Norway Says Breivik Still Poses Risk Of 'Unbridled Violence'
Anders Behring Breivik, the right-wing extremist who killed 77 people in 2011, still poses a risk of "totally unbridled violence", the Norwegian state argued Tuesday in a lawsuit over his prison conditions.
Breivik has sued the state, claiming his extended isolation is a violation of Article 3 of the European Convention on Human Rights, which prohibits "inhuman" and "degrading" treatment.
Now 44, he has been held apart from other inmates in high-security facilities for over 11 years.
The trial, which opened Monday, is being held for security reasons in the gymnasium of Ringerike prison where Breivik is serving his sentence.
More than 12 years after committing the bloodiest attack on Norwegian soil since World War II, Breivik still poses "an absolutely extreme risk of totally unbridled violence", the state's lawyer Andreas Hjetland told the court.
On July 22, 2011, Breivik set off a bomb near government offices in Oslo, killing eight people, before gunning down 69 others, mostly teens, at a Labour Party youth wing summer camp on the island of Utoya.
He was sentenced in 2012 to 21 years in prison, which can be extended as long as he is considered a threat, which was Norway's harshest sentence at the time.
"Breivik represents the same danger today as on July 21, 2011," the eve of the twin attacks he prepared meticulously for years, Hjetland said.
"His ideology remains the same, his aptitude for unlimited violence is evident and his personality... further reinforces all these factors," he said.
Hjetland cited assessments written by psychiatrists and prison wardens about the danger he still presents, which show that he still believes his attacks were justified.
Asked one day if "more terrorist attacks are necessary", Breivik replied: "Absolutely."
Another time he was asked how he felt about having killed children on Utoya, to which he responded: "If you're old enough to be politically active, you're old enough to be the target of terrorism."

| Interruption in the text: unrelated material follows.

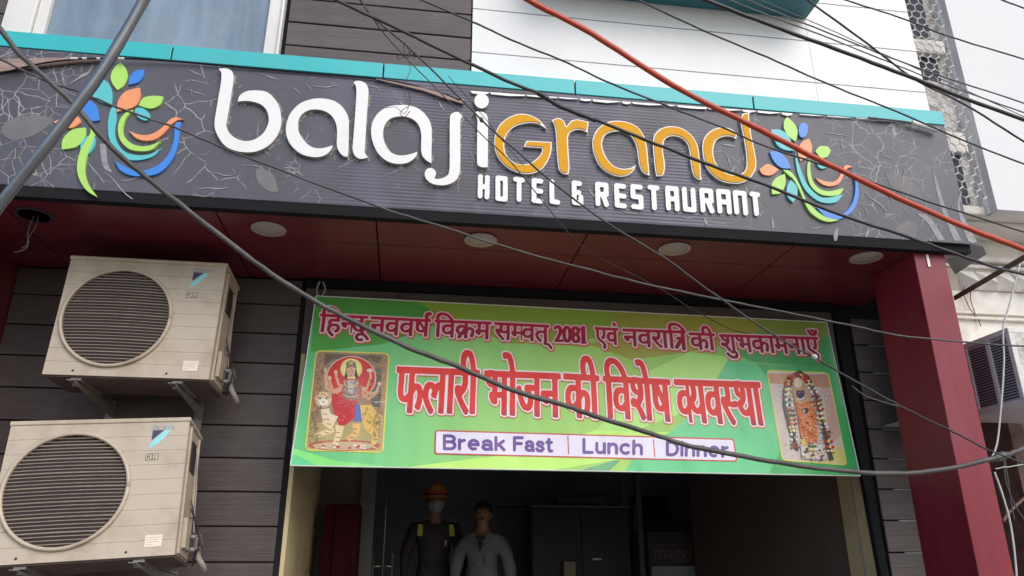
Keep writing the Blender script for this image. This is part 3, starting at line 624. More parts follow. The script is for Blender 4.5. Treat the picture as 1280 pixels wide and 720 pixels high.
# ------------------------------------------------------------------ the banner
TY, BY, TZ, BZ = 4.38, 4.22, EYE + 1.503, EYE + .482
bn = Vector((0, (TZ - BZ), -(TY - BY))).normalized()          # normal pointing in (+y)
bup = Vector((0, TY - BY, TZ - BZ)).normalized(); borg = Vector((0, BY, BZ)); EYEV = Vector((0, 0, EYE))
def bat(px, py, off=0):
    d = ray(px, py); t = (borg - EYEV).dot(bn) / d.dot(bn); return EYEV + d * t - bn * off
def bmap(px, py): p = bat(px, py); return (p.x, (p - borg).dot(bup))
BN = thing('banner', 'green printed banner in Hindi with Break Fast, Lunch, Dinner hung over the doorway', 'banner', (1.05, BY, BZ))
q = [bat(363, 582), bat(1075, 595), bat(1033, 403), bat(395, 370)]
part('backing', MB().prism(q, bn * .02), gradmat('banner_green', 'X', [(0, (.11, .52, .20)), (.3, (.30, .64, .17)), (.12, (.17, .58, .22)), (.55, (.38, .64, .13)), (.75, (.30, .58, .14)), (1, (.06, .44, .14))], lo=-1.65, hi=1.7), BN, bevel=.002)
fr = MB()
for a, b_ in ((0, 1), (1, 2), (2, 3), (3, 0)): fr.tube([q[a] - bn * .002, q[b_] - bn * .002], .0035, 6)
part('hem', fr, M['whitemetal'], BN)
def sagbump(m):                         # gentle waves of the hung flex sheet
    t = m.node_tree; b = t.nodes['Principled BSDF']; tc = t.nodes.new('ShaderNodeTexCoord'); mp = t.nodes.new('ShaderNodeMapping'); mp.inputs['Scale'].default_value = (1, 1, .45); mp.inputs['Rotation'].default_value = (0, .5, 0)
    n = t.nodes.new('ShaderNodeTexNoise'); n.inputs['Scale'].default_value = 3.2; n.inputs['Detail'].default_value = 2; bp = t.nodes.new('ShaderNodeBump'); bp.inputs['Strength'].default_value = 1; bp.inputs['Distance'].default_value = .045
    L = t.links.new; L(tc.outputs['Object'], mp.inputs[0]); L(mp.outputs[0], n.inputs['Vector']); L(n.outputs[0], bp.inputs['Height']); L(bp.outputs[0], b.inputs['Normal']); return m
_pc = {}
def pmat(c, rough=.38):
    if c not in _pc: _pc[c] = sagbump(mat('print_%02x%02x%02x' % c, lin(c), rough))
    return _pc[c]
def printed(name, items, base=.0006, step=.00012, parent=BN):   # items: (points px, colour)
    mb = MB(); mats = []; off = base
    for pts, c in items:
        m = pmat(c)
        if m not in mats: mats.append(m)
        mb.poly([bat(x, y, off) for x, y in pts], mats.index(m)); off += step
    return part(name, mb, mats, parent)
def el(cx, cy_, rx, ry, n=18, a0=0, a1=2 * math.pi): return [(cx + rx * math.cos(a0 + (a1 - a0) * i / n), cy_ + ry * math.sin(a0 + (a1 - a0) * i / n)) for i in range(n + (a1 - a0 < 6.2))]
def rrect(c, r=6, n=5):                 # rounded quadrilateral, corners TL TR BR BL
    out = []
    for i in range(4):
        p = Vector(c[i]); a = (Vector(c[i - 1]) - p).normalized(); b_ = (Vector(c[(i + 1) % 4]) - p).normalized()
        s, e = p + a * r, p + b_ * r
        for j in range(n + 1):
            t = j / n; out.append(tuple((1 - t)**2 * s + 2 * t * (1 - t) * p + t * t * e))
    return out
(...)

On several occasions as the state presented its defence on Tuesday, Breivik, wearing a dark suit, silently shook his head in disagreement.
On Monday, Breivik's lawyer Oystein Storrvik had asked for an easing of the prison conditions, saying they had made Breivik "suicidal" and depressed.

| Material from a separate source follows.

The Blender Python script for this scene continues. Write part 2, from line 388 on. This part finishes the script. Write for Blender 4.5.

Storrvik argued that Norwegian authorities had not put sufficient measures in place to compensate for Breivik's relative isolation.
His human interactions are mostly limited to contacts with professionals such as wardens, lawyers and a chaplain.

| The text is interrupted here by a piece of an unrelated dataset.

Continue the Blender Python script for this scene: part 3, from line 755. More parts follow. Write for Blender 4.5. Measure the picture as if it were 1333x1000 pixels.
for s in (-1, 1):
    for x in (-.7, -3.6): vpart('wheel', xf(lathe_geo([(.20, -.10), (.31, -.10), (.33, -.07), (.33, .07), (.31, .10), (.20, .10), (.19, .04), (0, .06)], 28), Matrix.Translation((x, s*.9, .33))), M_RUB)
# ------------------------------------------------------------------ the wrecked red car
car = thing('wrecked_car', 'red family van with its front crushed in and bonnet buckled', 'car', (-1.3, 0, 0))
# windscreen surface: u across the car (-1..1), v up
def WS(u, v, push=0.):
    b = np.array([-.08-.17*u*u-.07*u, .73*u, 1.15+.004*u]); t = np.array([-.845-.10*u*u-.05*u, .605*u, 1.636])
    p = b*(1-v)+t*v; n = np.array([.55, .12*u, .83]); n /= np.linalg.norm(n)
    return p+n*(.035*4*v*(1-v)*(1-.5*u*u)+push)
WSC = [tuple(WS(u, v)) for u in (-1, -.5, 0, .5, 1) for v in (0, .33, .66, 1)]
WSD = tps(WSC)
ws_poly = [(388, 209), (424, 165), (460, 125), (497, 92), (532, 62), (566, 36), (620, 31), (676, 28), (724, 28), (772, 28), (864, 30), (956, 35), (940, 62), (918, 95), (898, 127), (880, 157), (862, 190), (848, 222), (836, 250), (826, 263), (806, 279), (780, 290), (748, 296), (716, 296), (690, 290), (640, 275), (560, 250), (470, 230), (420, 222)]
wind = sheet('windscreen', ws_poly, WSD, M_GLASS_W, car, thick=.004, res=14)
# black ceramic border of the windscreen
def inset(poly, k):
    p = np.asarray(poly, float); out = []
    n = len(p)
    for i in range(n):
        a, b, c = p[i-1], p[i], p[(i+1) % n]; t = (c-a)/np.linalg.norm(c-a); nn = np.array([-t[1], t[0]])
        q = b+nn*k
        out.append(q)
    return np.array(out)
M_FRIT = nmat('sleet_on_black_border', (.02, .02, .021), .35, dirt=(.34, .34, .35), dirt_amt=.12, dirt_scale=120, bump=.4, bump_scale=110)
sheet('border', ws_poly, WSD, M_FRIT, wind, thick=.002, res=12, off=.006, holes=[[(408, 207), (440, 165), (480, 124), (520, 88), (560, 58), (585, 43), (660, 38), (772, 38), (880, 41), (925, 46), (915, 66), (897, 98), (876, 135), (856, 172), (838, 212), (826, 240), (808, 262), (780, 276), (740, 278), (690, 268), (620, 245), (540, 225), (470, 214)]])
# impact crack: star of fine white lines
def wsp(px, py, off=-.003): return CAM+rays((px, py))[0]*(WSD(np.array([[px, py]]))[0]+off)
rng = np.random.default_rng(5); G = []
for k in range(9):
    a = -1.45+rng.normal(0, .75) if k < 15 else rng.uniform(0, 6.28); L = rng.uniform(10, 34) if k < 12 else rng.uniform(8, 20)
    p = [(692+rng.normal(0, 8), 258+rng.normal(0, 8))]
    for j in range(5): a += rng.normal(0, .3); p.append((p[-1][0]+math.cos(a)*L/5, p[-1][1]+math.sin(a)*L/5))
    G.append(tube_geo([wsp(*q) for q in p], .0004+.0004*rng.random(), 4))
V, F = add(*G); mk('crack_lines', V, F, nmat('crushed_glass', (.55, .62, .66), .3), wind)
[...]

Citing another article of the Convention on Human Rights that guarantees the right to correspondence, Breivik has also asked for an easing of restrictions on his incoming and outgoing letters.
At the Ringerike prison, located on the shores of the lake that surrounds the island of Utoya, Breivik has access to several rooms including a kitchen, a TV room with a game console, and an exercise room.
Prison officials have also complied with his request for a pet by providing him with three budgies.
Norway prides itself on a humane prison system aimed at rehabilitation rather than punishment.
During Tuesday's proceedings it emerged that Breivik tried to kill himself in 2020 by hanging himself with a towel.
But the state's lawyers noted that he had also made sure to inform prison guards of his plan.
In 2018, he also launched a disobedience campaign, drawing symbols such as swastikas with his feces, shouting "Sieg Heil" and undertaking a hunger strike.
"There is still no indication suggesting any (psychological) suffering linked to his isolation or that he is suicidal," said another lawyer for the state, Kristoffer Nerland.
He said psychiatrists had merely noted "periods of depression" that were linked to "personality issues".
The state argued that to compensate for his isolation, Breivik has access to "a wide range of activities" for over eight hours a day, including cooking, video games, walks, basketball, studies and visits from the chaplain and the Red Cross.
In 2016, Breivik sued the Norwegian state on the same grounds, with a lower court ruling in his favour before higher courts found in the state's favour.
In 2018, the European Court of Human Rights dismissed his case as "inadmissible".